Pick out the lines containing "attr".

+ + + +

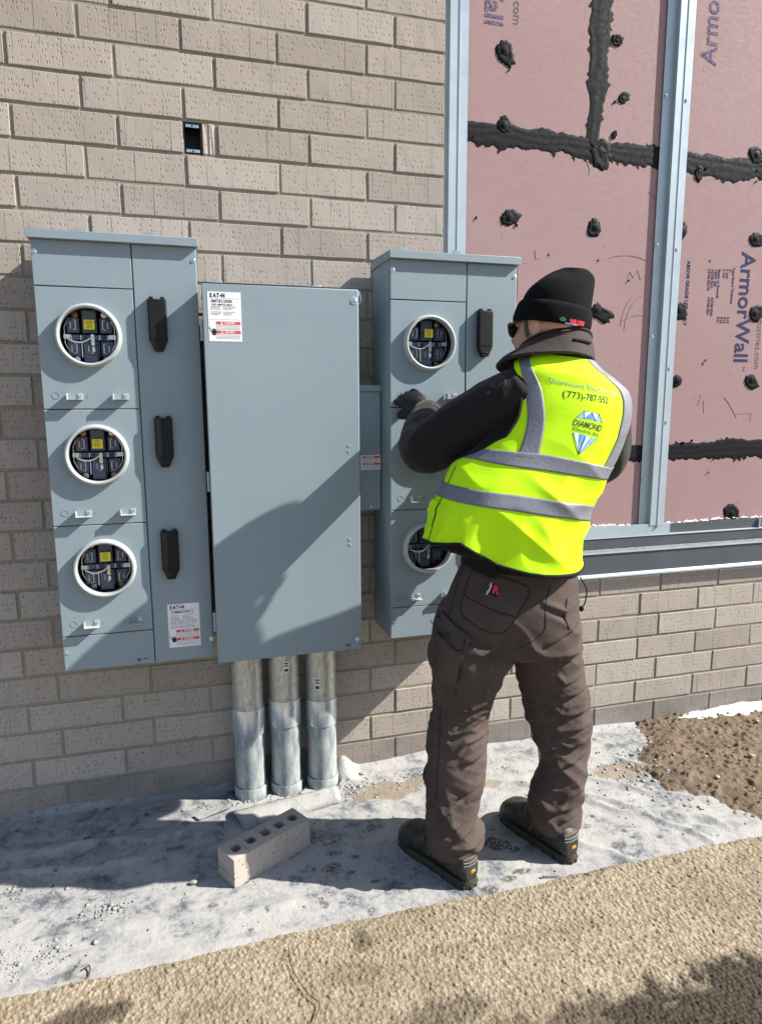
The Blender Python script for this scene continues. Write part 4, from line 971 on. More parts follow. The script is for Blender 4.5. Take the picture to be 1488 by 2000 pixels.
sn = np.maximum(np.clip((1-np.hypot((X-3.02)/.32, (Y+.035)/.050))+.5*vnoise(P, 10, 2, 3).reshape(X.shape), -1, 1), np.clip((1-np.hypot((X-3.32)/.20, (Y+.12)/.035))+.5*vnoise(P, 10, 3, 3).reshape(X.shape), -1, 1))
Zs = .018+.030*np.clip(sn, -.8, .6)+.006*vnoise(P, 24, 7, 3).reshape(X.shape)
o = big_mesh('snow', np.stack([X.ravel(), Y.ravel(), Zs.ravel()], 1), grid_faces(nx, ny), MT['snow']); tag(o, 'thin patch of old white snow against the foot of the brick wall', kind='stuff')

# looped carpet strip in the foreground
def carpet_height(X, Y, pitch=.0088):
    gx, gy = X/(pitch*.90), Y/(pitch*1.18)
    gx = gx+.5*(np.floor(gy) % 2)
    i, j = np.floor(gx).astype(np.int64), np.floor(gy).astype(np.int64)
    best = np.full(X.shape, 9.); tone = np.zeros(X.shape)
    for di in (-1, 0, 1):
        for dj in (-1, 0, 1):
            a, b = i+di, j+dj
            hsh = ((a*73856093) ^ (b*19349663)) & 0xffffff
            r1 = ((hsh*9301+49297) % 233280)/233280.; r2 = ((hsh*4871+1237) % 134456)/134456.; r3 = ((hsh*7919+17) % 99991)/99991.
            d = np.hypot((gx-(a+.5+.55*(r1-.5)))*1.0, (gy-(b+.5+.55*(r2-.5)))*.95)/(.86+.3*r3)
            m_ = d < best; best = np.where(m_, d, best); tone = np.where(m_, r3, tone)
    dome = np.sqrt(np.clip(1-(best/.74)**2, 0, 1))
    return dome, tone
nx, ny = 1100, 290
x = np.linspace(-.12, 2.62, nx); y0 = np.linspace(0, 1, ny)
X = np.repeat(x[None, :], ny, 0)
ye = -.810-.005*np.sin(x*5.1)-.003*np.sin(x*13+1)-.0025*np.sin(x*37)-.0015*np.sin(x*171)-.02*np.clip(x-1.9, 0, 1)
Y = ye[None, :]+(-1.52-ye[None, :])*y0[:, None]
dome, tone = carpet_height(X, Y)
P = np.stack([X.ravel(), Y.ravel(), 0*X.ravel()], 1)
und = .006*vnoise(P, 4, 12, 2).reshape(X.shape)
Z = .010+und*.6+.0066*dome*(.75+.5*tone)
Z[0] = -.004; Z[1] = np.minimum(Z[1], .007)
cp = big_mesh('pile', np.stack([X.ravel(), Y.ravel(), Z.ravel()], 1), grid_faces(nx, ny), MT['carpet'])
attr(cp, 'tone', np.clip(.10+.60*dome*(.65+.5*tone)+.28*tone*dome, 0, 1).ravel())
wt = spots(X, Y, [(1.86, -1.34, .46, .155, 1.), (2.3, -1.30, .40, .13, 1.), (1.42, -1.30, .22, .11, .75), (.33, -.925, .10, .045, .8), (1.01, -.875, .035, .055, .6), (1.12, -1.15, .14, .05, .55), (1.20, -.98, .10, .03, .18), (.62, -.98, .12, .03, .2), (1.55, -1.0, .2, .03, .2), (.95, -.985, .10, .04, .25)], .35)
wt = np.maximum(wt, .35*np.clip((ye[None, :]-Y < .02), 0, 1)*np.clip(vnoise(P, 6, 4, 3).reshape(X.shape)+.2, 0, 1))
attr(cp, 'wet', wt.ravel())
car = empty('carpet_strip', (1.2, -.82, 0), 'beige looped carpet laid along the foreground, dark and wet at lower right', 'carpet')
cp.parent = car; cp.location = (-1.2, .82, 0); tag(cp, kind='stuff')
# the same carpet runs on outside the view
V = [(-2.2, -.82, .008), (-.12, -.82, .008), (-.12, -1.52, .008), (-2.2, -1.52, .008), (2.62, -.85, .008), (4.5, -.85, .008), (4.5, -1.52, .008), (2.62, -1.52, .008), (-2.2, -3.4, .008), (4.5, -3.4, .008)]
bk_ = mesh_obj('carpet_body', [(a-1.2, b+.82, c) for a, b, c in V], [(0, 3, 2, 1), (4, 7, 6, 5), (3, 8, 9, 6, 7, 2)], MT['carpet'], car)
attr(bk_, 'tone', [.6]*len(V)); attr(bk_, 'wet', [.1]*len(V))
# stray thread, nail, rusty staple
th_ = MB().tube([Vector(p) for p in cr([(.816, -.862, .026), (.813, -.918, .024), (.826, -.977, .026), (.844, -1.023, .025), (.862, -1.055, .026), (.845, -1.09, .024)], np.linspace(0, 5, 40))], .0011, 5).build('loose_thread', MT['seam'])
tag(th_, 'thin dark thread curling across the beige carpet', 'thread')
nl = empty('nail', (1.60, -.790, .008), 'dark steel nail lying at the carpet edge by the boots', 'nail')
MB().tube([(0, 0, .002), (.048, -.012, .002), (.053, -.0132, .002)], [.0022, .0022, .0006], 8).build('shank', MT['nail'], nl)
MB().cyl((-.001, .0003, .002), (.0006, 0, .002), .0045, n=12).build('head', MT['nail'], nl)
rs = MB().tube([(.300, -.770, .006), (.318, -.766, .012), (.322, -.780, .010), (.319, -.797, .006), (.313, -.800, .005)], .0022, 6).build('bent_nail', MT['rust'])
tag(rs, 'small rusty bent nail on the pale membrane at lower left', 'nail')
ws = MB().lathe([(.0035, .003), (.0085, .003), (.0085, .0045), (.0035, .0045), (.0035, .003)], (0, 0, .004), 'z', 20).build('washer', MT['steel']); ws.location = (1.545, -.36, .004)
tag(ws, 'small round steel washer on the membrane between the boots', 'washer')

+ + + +

__The result__.
attr(cp, 'tone', np.clip(.10+.60*dome*(.65+.5*tone)+.28*tone*dome, 0, 1).ravel())
attr(cp, 'wet', wt.ravel())
attr(bk_, 'tone', [.6]*len(V)); attr(bk_, 'wet', [.1]*len(V))